**What to do**
In the material below, please retype the lines from the very first through the one with "COL = SC.collection", exactly and without pictures.

**Data**
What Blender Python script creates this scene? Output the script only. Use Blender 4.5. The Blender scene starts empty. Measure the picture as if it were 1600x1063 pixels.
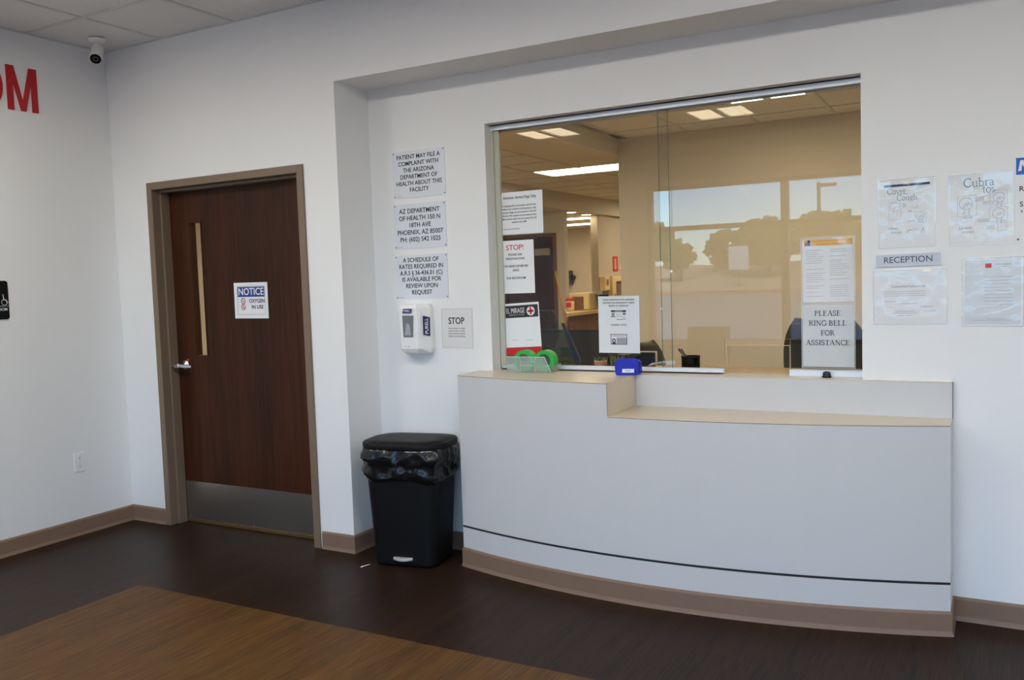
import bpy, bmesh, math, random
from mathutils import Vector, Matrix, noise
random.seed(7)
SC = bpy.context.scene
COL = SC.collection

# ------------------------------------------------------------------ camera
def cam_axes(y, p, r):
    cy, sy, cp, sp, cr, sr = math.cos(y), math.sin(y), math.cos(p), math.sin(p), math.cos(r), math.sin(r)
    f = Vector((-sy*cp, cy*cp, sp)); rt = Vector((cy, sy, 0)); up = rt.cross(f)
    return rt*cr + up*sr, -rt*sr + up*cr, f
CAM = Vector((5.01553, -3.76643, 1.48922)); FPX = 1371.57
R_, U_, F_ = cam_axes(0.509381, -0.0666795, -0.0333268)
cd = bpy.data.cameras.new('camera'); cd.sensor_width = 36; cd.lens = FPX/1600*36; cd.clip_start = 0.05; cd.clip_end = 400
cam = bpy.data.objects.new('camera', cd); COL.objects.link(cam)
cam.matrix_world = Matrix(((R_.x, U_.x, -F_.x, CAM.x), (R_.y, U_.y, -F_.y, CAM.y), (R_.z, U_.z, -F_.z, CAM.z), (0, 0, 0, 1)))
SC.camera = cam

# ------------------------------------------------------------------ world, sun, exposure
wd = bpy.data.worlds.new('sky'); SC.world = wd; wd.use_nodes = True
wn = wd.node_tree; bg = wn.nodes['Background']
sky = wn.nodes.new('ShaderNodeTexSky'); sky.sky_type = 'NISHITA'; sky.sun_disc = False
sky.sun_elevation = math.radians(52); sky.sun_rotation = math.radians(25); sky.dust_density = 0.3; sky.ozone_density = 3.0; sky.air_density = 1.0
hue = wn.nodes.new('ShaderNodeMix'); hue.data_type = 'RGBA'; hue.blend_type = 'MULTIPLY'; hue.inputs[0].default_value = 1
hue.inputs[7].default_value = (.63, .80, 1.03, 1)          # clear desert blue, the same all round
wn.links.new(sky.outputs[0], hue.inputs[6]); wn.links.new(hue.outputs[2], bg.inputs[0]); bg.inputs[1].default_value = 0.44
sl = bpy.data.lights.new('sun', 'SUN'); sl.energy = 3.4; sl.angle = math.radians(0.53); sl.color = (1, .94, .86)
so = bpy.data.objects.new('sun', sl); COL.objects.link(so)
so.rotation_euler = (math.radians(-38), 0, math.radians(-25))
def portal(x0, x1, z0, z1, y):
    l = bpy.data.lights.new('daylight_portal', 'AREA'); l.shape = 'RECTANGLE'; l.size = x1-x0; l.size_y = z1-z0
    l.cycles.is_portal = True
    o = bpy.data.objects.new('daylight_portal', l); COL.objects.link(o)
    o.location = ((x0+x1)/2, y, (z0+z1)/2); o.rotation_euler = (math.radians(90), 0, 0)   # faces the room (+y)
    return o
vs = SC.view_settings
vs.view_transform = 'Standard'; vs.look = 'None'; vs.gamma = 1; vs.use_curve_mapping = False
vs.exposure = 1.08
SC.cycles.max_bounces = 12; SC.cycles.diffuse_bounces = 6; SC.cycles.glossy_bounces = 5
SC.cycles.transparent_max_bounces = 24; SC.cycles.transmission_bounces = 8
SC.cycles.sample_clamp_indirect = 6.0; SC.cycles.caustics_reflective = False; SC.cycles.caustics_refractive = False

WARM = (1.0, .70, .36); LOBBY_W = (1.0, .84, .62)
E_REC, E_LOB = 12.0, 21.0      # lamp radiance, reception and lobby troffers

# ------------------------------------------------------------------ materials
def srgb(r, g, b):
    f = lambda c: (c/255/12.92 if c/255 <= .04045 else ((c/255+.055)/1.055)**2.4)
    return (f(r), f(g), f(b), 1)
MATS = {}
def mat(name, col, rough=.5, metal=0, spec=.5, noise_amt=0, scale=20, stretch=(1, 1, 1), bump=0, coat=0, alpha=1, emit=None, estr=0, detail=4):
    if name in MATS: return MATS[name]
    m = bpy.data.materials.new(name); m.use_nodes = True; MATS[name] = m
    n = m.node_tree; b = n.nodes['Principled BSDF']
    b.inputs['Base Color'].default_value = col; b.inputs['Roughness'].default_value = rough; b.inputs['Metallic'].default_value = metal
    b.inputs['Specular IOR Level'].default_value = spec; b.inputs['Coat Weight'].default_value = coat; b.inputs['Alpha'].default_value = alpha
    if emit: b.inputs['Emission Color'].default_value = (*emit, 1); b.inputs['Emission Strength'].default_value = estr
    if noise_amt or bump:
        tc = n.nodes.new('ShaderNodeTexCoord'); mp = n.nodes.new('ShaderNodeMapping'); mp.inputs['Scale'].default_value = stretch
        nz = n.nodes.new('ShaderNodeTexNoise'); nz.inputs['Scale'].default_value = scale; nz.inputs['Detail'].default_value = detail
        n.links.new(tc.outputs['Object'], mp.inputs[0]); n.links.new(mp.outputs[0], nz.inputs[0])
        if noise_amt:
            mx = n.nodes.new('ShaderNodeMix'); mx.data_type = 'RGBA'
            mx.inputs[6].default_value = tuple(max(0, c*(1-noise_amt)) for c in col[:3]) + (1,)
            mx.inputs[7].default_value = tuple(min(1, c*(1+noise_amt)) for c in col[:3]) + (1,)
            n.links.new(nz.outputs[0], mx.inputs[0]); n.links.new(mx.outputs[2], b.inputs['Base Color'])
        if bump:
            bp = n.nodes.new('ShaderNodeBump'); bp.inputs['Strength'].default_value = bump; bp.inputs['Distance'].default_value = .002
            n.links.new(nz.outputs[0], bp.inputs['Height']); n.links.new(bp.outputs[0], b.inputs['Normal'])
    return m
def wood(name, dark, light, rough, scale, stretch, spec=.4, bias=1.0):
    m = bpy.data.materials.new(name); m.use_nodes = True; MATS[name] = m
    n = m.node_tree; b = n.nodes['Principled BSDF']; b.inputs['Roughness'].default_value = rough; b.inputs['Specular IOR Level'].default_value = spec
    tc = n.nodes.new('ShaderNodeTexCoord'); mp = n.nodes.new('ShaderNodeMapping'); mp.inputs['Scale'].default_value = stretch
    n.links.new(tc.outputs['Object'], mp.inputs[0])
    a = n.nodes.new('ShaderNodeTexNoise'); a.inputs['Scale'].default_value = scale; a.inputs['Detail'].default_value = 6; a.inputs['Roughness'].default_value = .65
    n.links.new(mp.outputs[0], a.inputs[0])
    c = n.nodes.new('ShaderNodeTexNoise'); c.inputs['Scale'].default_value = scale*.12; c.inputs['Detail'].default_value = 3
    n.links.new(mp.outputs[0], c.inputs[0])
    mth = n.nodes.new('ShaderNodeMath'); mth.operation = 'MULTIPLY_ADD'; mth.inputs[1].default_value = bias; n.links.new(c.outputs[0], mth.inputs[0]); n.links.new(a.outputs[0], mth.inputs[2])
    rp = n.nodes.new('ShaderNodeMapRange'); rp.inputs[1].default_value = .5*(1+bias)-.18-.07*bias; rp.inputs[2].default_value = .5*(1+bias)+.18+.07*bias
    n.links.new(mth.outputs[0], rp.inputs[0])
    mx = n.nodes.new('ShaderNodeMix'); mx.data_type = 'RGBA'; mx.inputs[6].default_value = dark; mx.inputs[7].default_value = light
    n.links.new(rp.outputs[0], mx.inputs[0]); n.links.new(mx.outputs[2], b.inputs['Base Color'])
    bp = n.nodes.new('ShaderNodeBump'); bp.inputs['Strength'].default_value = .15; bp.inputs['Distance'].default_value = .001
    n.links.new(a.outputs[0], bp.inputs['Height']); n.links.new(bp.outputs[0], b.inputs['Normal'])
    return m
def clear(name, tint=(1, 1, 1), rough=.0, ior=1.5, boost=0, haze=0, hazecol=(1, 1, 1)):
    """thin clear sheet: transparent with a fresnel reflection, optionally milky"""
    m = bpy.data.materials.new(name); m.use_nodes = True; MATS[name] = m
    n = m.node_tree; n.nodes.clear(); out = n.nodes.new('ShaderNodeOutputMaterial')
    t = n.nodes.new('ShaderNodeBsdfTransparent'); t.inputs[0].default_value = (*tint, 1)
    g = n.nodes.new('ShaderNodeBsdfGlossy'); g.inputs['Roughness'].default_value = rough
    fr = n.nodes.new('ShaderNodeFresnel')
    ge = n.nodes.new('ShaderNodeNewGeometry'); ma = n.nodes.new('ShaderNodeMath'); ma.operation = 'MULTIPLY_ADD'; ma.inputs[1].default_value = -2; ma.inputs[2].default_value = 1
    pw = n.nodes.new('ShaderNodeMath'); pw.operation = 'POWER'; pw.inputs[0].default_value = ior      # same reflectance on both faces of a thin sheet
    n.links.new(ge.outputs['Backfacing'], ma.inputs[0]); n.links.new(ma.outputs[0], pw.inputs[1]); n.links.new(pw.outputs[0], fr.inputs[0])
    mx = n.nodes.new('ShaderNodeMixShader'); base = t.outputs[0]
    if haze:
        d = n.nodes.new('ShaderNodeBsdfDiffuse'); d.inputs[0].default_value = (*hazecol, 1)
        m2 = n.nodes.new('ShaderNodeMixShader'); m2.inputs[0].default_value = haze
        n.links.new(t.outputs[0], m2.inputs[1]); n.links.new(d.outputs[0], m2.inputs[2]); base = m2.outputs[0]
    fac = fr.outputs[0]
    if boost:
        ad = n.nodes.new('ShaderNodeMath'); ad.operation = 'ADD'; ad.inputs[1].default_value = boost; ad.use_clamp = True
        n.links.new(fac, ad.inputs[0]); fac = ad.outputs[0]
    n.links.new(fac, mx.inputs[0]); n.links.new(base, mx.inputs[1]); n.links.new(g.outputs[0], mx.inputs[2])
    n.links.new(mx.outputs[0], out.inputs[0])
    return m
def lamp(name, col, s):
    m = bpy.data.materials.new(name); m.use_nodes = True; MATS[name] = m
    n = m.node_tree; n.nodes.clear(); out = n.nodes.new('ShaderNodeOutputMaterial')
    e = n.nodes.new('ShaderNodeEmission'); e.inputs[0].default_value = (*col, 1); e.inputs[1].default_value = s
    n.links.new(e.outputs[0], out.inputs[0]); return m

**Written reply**
What Blender Python script creates this scene? Output the script only. Use Blender 4.5. The Blender scene starts empty. Measure the picture as if it were 1600x1063 pixels.
import bpy, bmesh, math, random
from mathutils import Vector, Matrix, noise
random.seed(7)
SC = bpy.context.scene
COL = SC.collection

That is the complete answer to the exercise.